Maybe you could do some veg. related articles... maybe find out why the heck there is no veg. eatery in Burlington.


Hi Pamela. The recipes I found were on the main recipe page at PPK -- soup is my favorite thing to make, so I particularly noticed a few enticing soup recipes. I also put a link to PPK on my blog.

I guess I was really surprised by the initial vehemence of the reaction to my post, since I didn't say anything negative about vegans (I even noted a delicious vegan meal that I've made), and was merely critiquing one part of the PETA website. But it makes more sense given that many PPK folks probably spend a lot of time justifying/defending their choices.

BTW, I like the term "omni," and may use that from now on (although I like to think of myself as an "ethical omni" rather than the traditional variety).

But despite that, I slip and eat foods that don't fit with my philosophies, particularly at other people's houses or at restaurants I must visit for work. So I definitely didn't mean to be critical at all of vegans who enjoy junk food. Like I said before, I just think PETA could have done a better job of explaining what the list was about.


Hi Sarah. Thanks for posting such a thoughtful response.

I totally agree that it's pretty much impossible to escape "secondary animal cruelty" (SAC?). In my own life, I try to minimize it by driving as little as possible, avoiding big box stores and by getting food as close to home as I can.

I don't believe that I'm holding vegans to higher standards...people who know me would tell you that I'm really interested in moral philosophy and try to discuss these topics with anybody who will listen. I guess I think that vegans clearly already consider food sourcing and make choices based on their morals, and would be particularly interested in and open to thinking about some of the deeper background issues (and probably already do). I agree with you that a lot of omnis just eat whatever they feel like whenever they feel like it, and it can be difficult to even *introduce* the idea that their food choices matter on a larger scale.

I'm sorry if I'm repeating myself, but I want to address your points...originally, I was mostly disappointed that PETA didn't use the list to do a bit more education around some of these secondary issues. Because I don't visit the PETA site regularly, and just stumbled across this particular page, I was thinking about what the average American would read into it if they stumbled across it, too.

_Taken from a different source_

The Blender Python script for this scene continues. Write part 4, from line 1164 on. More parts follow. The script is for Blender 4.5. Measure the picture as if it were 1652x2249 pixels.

Hi LMG. There's supposed to be a vegan restaurant opening in the Old North End (one of the guys from China Express on North Street is the owner), but last time I saw him, he told me there have been some setbacks. I'm planning to call him and check up on his progress very soon.

It's true I write about meat a lot. I'm not sure if this is part of it, but I think it's partly because the struggling dairy industry is so important in our state, and partly because there is so much innovation happening right now on "animal farms." There have been organic vegetable farms in the state for decades, but raising animals "ethically" is a concept that is really hitting the mainstream right now, and it seems to be causing a real shift in the way many people of my generation think about food.

I did write an article about raw food a (long) while back, but I admit that I remain skeptical about many aspects of the diet. I've also written a couple of articles about local farmers. I think that part of the reason it looks as if I'm always writing about meat is that when I write about a chef or a caterer or a restaurant, meat almost always comes up somewhere in the conversation. The chef talks about her favorite way to prepare duck, etc. Maybe for someone who doesn't eat meat, those particular parts stick out?

I would love to write about, say, a vegan personal chef, caterer or restaurant, but I haven't heard of any. If you have any tips for articles, let me know!

One idea I had that I haven't been able to enact yet is to write two articles about farms with working animals. One article would be about how people are cutting out petroleum inputs by using horses to plow their fields and sheep to "mow the lawn." The other would be about people who believe animals should have no place on farms. The reason I haven't done it is because I haven't found anybody who has some agricultural expertise and believes the latter...any thoughts?